The town of Gilgandra in the central west of NSW wrote itself into the pages of Australian history in 1915 when 30 of the district’s young men set off on the famous Cooee Recruiting March to Sydney.
The march was organised to whip up interest in recruitment following the upsurge in anti-war sentiment in the wake of the carnage on Gallipoli. By the time the marchers reached Sydney their numbers had swelled to 263. Fittingly, the local visitor's information centre is set in the Coo-ee March Memorial Park.
Gilgandra is also renowned for some 300 windmills that dot the skyline. For many years the town was dependent on the mills to pump water from an underground artesian basin.
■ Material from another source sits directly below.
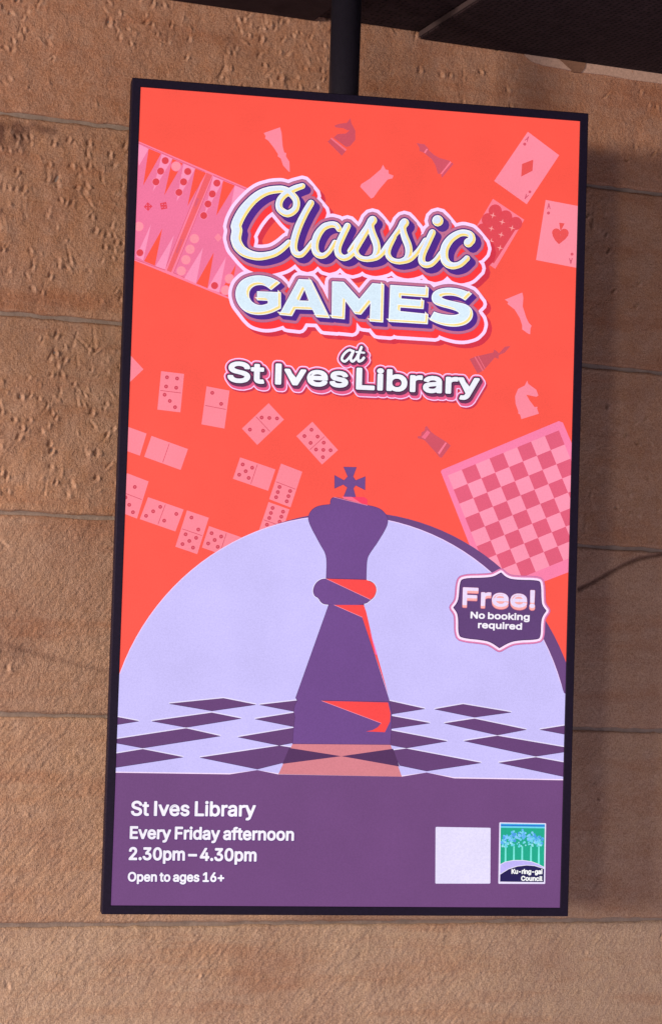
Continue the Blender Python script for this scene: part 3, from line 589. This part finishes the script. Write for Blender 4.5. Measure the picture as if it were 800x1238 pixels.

The town’s name stems from the Aboriginal word Gulliganda, which translates to ‘long waterhole’. On the darker side of history, the tragedy of the Aboriginal tracker Jimmy Governor - revisited by novelist Thomas Kenneally in his book The Chant of Jimmy Blacksmith - began in then Breelong Inn in 1900.
A former police tracker, Governor, who had married a local white girl, had been hired by the inn's owners John and Sara Mawbee as a fencer. At one point Mrs Mawbey confronted Governor, calling him 'black trash' and telling him he should be shot for marrying a white woman. The enraged Governor and his companion Jacky Underwood slew Mrs Mawbey, three of her daughters and a friend, Helena Kurz, with clubs and an axe.
Governor, his brother Joe and Underwood then went on a three-month rampage through NSW. They killed five more people in a series of armed hold-ups and robberies before being hunted down. Joe was shot and killed by police, while Jimmy and Underwood were hung in January, 1901.